Pode-se dizer que “A Pequenina América e sua Avó $ifrada de Escrúpulos” apresenta um entrelaçamento profícuo entre Brecht e Dostoievski. Lançando mão de um procedimento alegórico, o espetáculo apresenta o continente americano personificado no corpo de uma jovem mulher. A américa, portanto, é um personagem feminino cuja vertiginosa trajetória temos oportunidade de acompanhar em cena. Há no espetáculo algo de “Aquele que diz Sim, Aquele que diz Não“, de Bertold Brecht, uma vez que ambas revelam um protagonista que, ao sabor dos acontecimentos, deve confirmar ou negar o seu destino. A presença de Dostoeviski é identificada justamente no tratamento dado ao protagonista que, por sua vez, apresenta algumas semelhanças com o idiota do autor russo – um personagem mais reativo e menos ativo, sendo, na maioria das vezes, conduzido pelas situações, sem criá-las ou determiná-las.
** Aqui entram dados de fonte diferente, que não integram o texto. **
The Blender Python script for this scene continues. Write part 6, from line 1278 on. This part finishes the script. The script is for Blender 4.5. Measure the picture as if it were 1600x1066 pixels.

América, com isso, faz o que lhe é mandado que seja feito, sendo uma espécie de Woyzeck que não consegue reclamar o seu destino.
Este espetáculo, na realidade, tinha tudo para dar errado, pois poderia cair em tentação de propor um historicismo caduco e arrogante. No entanto, a possibilidade de uma escrita histórica surge como investigação temática e formal, observada sobretudo na dramaturgia que, fragmentada, produz sentidos sincrônicos e diacrônicos, recheados das referências mais díspares. Neste ponto, pode-se estebelecer um elo entre o aqui-agora teatral e aquele histórico. O presente teatral, entendido como presente histórico, é impregnado de inúmeras camadas e discursos, incluindo aí trechos de desenhos animados e músicas pop, relatos de tortura, passagens bíblicas etc. Com isso, o discurso não é o da verdade mas da eloquência – que há muito de verdade, mas que não se pretende como tal. Neste sentido, este espetáculo – cuja genealogia deve levar em conta “Cacilda!” e “Os Sertões” de Zé Celso – serve como um belo contraponto a outras experiências cênicas do FRINGE que se pretendem reveladoras da verdade, em especial “Notícias Torturadas“, de Gehad Hajar – encenado no presídio do Ahú – e “Mulheres Vermelhas“, de Gilson Filho.

Foto: Rubens Nemitz Jr

A dramaturgia de “Outro lado” parece ser composta de dois lados. O primeiro refere-se ao prólogo e ao epílogo, fortemente marcados pela história do cubo mágico – dos inúmeros caminhos, havendo apenas uma única solução. Ora, à solução, a monocromia dos lados, chega-se por meio da mistura cromática de todos eles. Ela seria a morte, podendo também ser associada a uma conclusão formal. O segundo momento refere-se ao miolo do espetáculo, no qual os quatro atores interpretam personagens confinados em um bar, ameaçados periodicamente por um perigo – cuja fonte desconhecemos – de invasão externa. Entre as inúmeras possibilidades – vistas no primeiro momento – e a solução formal do segundo momento, ressalta-se as promessas do prólogo e do epílogo. Isto porque, mais do que a monocromia da conclusão,  o cubo mágico representa exatamente o processo de sua solução. Tal processo evidentemente pode ser passível de sistematização. Mas sua racionalização não é obrigatória – e este é o ponto que o grupo poderia ter reservado maior atenção. A dramaturgia – no início e no final do espetáculo – aponta para caminhos bem interessantes. No entanto, o seu desenvolvimento parece recair na morte da solução – um resultado formal que aposta em uma oposição clara e evidente, como se este antagonismo explícito fosse pertinente à vida contemporânea pós-queda do muro de Berlim. Dito de outro modo, ao cubo mágico seria interessante que o QuatrolosCinco associasse a fita de Möbius – neste caso, a solução não seria a morte da forma, a monocromia, mas o devir da heterogeneidade (que poderia ser igualmente monocromático, afinal a monocromia do suprematismo russo representa a supremacia do puro sentimento). A forma, com isso, seria menos um confinamento e mais um desvio (É Nicolas Bourriad quem associa a gênese formal pelo desvio de partículas quânticas).  Pois, ao espectador resta um distanciamento – que não parece intencional por parte de seus criadores – resultante de um estranho déjà vu. Ele é atenuado pelo trabalho cuidadoso dos quatro atores e da direção de arte (cenário e figurino) que tratam de estabelecer devires semânticos e formais essenciais ao espetáculo.